╭─ Records for this exercise
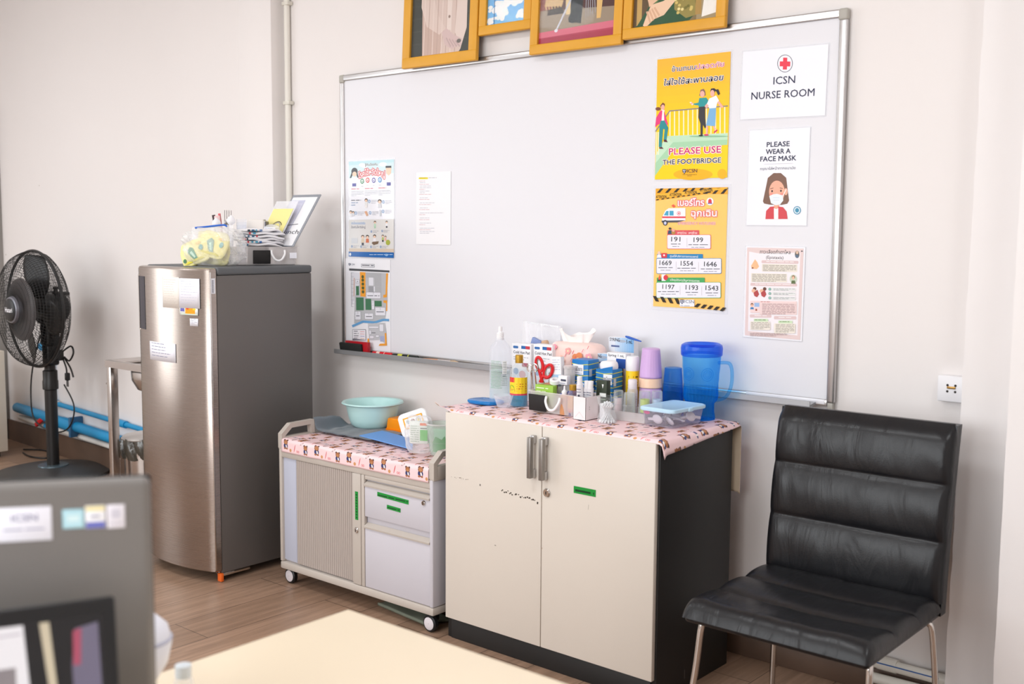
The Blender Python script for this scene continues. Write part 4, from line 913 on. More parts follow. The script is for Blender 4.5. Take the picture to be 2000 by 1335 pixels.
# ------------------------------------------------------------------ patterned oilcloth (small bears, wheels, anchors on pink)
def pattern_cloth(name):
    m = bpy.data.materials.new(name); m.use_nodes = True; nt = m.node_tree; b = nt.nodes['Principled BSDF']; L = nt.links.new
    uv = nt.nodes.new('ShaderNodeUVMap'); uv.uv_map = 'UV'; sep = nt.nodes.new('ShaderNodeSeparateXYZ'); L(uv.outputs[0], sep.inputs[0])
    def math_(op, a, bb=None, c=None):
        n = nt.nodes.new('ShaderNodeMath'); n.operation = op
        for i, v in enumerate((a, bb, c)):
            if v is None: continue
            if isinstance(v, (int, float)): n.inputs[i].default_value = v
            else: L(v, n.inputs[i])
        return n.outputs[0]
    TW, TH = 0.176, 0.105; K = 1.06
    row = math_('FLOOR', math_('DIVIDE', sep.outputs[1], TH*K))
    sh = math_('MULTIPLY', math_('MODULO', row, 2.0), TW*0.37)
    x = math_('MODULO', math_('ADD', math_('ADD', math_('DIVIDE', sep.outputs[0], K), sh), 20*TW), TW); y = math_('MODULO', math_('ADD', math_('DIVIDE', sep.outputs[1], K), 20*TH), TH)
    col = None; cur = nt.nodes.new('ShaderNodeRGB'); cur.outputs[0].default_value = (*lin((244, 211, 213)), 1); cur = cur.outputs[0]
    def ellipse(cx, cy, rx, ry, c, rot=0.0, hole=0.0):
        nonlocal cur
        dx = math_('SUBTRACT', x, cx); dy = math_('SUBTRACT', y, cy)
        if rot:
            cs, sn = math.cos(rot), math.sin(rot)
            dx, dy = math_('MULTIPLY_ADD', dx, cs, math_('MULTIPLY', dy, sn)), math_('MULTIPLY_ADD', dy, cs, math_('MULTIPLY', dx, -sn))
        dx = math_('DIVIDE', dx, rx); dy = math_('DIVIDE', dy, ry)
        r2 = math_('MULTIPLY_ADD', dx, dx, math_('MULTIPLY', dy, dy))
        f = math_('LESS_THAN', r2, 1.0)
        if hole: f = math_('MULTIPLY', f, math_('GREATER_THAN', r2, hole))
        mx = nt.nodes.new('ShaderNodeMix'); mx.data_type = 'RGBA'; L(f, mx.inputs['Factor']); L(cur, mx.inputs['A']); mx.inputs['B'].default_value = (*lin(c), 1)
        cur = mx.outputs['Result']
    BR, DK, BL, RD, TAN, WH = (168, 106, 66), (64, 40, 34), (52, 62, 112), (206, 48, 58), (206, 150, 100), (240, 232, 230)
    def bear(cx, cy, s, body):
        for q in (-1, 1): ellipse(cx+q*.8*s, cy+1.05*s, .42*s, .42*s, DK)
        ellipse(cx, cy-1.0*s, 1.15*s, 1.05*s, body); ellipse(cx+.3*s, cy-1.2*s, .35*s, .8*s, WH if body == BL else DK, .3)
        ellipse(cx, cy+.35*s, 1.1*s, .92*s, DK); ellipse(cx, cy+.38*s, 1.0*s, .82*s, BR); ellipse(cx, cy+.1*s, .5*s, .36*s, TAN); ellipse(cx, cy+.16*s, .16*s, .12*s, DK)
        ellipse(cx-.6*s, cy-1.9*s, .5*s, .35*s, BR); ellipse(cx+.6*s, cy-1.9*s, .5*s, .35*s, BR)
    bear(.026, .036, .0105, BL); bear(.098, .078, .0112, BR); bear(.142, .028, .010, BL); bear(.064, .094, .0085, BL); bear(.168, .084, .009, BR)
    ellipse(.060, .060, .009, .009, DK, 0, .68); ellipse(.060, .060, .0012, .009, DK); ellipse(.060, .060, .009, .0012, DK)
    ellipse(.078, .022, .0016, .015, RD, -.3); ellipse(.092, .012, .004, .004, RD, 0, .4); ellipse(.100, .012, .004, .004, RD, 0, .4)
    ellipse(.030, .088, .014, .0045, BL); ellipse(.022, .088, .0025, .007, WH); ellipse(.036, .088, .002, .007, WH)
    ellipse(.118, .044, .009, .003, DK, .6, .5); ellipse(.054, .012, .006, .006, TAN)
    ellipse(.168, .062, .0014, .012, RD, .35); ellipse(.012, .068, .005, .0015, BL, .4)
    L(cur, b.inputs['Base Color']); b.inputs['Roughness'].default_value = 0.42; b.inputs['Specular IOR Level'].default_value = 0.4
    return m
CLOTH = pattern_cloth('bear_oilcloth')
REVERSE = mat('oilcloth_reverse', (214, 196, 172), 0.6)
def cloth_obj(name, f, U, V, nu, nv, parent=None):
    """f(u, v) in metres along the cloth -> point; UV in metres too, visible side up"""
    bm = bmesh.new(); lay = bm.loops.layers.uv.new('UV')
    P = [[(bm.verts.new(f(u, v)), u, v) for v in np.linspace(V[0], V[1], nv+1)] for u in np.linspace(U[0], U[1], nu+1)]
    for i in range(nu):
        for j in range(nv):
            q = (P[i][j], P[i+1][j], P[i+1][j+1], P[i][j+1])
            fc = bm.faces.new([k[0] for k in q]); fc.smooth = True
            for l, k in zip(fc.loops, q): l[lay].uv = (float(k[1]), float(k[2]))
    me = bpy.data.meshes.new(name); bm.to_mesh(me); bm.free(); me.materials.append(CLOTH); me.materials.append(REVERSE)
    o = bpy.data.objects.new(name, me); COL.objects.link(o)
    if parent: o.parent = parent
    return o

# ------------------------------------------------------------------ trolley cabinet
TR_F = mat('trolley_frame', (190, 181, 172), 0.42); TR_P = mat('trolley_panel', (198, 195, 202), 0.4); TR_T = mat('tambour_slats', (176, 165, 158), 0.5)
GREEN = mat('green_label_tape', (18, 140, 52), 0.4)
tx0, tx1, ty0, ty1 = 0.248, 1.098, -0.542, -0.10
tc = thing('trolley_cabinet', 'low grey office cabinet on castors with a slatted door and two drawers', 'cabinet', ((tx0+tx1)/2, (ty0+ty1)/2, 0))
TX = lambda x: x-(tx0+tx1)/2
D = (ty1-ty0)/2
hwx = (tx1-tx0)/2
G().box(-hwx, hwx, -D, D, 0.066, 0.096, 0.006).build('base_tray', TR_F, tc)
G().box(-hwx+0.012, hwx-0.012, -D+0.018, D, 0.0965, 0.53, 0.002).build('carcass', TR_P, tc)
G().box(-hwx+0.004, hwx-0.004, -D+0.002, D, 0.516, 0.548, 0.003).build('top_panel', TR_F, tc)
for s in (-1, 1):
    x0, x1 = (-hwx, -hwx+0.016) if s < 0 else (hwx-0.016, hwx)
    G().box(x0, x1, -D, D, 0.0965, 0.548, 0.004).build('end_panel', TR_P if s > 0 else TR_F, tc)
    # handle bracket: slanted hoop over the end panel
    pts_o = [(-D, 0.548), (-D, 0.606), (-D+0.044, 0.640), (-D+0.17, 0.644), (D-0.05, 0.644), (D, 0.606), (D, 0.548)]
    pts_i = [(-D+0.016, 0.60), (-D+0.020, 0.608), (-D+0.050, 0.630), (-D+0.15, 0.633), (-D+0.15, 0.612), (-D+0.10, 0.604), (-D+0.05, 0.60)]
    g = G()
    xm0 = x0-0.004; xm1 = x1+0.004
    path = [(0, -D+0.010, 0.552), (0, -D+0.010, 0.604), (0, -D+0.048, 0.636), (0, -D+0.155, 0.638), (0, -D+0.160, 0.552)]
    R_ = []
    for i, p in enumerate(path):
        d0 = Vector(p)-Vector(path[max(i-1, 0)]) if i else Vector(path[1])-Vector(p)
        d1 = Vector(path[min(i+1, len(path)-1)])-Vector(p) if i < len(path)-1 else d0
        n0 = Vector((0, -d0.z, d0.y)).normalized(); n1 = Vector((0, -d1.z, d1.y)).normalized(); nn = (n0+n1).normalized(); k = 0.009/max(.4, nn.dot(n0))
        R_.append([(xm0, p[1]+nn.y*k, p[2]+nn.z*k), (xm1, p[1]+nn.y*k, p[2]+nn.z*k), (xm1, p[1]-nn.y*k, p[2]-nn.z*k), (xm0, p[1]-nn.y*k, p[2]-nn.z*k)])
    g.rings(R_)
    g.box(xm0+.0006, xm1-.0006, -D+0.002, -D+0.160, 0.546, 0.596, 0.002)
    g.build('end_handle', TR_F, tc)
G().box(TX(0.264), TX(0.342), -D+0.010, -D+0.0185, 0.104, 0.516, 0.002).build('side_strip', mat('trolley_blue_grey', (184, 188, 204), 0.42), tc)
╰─
╭─ Records for this exercise
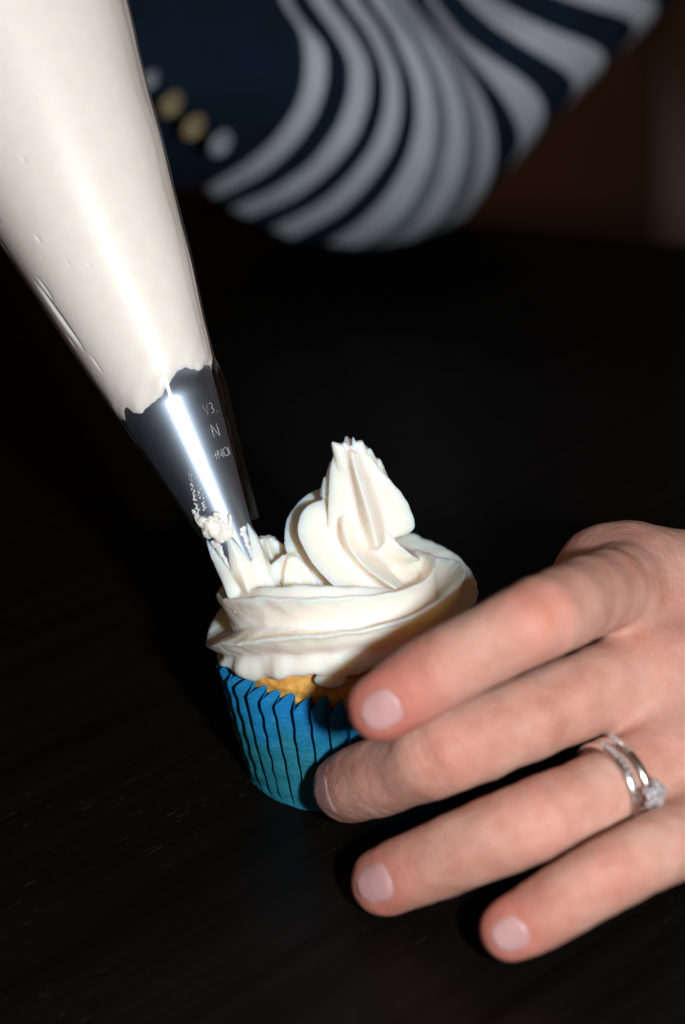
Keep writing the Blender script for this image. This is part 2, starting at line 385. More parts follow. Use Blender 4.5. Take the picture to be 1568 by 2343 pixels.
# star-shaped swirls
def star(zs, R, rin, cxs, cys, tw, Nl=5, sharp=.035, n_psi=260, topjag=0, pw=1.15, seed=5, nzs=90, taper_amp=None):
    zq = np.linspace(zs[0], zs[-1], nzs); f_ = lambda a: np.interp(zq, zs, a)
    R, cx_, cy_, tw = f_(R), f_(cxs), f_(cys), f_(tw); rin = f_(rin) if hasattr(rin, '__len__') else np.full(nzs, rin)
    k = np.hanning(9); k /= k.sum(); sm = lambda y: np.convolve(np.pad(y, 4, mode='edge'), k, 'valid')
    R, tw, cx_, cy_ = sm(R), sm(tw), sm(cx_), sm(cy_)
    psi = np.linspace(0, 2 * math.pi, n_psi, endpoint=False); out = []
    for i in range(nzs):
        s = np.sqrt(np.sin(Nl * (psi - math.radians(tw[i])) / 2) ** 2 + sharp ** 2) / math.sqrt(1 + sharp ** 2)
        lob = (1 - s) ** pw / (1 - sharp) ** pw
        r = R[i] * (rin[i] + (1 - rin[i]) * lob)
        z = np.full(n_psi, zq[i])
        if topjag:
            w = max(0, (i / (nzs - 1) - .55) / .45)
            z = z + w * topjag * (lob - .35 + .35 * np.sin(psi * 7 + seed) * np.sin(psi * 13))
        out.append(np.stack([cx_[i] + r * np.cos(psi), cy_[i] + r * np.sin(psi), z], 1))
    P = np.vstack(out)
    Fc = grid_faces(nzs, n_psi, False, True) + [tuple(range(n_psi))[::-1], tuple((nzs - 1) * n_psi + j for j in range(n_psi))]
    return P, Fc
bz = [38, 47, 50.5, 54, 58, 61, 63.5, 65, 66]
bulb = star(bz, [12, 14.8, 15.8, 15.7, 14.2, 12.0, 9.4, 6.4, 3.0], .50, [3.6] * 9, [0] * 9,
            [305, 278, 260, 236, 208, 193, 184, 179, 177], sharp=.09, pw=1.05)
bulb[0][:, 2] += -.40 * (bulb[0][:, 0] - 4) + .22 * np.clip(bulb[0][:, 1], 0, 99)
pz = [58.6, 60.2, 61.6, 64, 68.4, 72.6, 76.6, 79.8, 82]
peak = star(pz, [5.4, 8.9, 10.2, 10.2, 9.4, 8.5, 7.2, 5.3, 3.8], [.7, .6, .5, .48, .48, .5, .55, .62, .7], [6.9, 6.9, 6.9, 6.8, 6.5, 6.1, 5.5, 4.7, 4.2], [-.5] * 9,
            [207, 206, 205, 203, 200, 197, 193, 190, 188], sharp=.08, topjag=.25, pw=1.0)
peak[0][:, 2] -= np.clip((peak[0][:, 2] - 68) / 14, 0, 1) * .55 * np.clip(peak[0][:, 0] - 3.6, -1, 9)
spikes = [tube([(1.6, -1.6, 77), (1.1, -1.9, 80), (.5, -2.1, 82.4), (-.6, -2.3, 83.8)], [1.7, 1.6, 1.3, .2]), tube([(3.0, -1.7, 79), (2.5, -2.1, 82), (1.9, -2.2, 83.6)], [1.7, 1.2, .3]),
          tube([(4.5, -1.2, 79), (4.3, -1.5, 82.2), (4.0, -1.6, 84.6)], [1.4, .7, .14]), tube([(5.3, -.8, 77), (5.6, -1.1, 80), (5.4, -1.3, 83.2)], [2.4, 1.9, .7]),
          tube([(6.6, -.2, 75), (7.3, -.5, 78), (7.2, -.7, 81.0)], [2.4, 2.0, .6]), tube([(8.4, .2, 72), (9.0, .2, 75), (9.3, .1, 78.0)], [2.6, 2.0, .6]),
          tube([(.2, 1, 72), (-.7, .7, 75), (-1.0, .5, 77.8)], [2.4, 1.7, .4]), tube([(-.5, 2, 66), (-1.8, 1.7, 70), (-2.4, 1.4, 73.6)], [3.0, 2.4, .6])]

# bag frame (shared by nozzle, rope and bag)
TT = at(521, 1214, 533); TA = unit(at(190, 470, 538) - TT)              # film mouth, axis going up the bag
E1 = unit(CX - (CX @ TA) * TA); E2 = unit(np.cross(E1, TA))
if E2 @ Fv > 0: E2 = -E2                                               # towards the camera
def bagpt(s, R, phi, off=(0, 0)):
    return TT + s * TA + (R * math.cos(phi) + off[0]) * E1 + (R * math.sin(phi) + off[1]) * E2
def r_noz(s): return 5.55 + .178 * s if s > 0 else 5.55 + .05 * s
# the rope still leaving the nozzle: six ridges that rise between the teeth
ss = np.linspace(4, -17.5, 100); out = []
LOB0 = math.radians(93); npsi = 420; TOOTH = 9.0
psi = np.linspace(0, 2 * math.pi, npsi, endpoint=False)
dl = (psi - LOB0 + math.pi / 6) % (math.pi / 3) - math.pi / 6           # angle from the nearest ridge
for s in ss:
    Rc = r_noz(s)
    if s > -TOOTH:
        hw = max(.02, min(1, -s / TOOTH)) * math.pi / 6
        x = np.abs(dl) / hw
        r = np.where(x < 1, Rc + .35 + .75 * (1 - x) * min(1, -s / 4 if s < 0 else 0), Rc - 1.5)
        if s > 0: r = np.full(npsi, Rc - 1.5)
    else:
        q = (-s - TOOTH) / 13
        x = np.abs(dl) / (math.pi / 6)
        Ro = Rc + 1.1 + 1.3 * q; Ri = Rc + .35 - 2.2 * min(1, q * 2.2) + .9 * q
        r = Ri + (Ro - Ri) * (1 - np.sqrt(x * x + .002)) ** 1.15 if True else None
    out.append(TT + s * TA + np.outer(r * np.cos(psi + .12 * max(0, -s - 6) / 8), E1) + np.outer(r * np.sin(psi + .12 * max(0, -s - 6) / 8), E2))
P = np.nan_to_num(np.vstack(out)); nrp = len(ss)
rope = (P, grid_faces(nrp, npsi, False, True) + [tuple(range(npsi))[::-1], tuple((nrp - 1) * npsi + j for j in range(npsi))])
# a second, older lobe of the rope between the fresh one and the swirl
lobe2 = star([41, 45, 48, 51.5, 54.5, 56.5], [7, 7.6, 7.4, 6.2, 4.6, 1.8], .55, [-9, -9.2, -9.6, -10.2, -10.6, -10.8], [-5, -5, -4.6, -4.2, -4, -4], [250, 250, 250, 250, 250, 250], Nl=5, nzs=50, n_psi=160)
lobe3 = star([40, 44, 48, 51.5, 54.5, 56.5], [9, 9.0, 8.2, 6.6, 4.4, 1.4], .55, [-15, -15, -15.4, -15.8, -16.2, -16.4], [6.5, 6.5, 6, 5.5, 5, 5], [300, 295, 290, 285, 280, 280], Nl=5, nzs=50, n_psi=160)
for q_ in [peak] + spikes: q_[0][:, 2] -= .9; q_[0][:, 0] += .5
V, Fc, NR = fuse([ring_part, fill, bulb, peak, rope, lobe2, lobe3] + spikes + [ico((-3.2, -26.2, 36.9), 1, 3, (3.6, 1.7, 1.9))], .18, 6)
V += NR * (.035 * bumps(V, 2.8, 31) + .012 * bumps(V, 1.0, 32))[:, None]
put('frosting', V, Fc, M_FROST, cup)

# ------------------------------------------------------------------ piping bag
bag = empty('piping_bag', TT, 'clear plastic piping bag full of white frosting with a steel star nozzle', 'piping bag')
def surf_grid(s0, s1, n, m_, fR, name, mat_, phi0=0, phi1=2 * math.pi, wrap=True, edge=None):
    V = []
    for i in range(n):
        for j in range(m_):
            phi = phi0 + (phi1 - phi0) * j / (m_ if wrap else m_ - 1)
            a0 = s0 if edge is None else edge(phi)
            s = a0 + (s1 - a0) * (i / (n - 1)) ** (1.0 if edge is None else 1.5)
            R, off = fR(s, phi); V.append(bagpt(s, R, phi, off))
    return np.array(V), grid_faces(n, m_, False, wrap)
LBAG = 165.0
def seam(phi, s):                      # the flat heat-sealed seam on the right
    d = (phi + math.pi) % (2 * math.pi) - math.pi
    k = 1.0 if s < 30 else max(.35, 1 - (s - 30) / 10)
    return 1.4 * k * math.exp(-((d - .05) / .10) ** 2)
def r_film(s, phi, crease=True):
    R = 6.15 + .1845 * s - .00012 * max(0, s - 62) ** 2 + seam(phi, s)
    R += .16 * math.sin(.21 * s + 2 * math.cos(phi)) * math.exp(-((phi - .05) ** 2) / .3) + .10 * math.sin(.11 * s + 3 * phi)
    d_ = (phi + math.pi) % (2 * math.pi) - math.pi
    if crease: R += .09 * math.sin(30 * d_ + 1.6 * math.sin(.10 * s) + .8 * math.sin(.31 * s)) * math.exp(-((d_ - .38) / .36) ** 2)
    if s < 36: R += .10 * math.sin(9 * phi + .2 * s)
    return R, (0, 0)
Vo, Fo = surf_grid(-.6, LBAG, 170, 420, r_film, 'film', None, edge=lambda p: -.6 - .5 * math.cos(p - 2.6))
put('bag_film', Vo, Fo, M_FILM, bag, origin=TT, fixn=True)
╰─
» **Task objective**: Tally the lines in the entries above that hold the word "Blender". Reply with nothing but that count.

» **Answer**: 2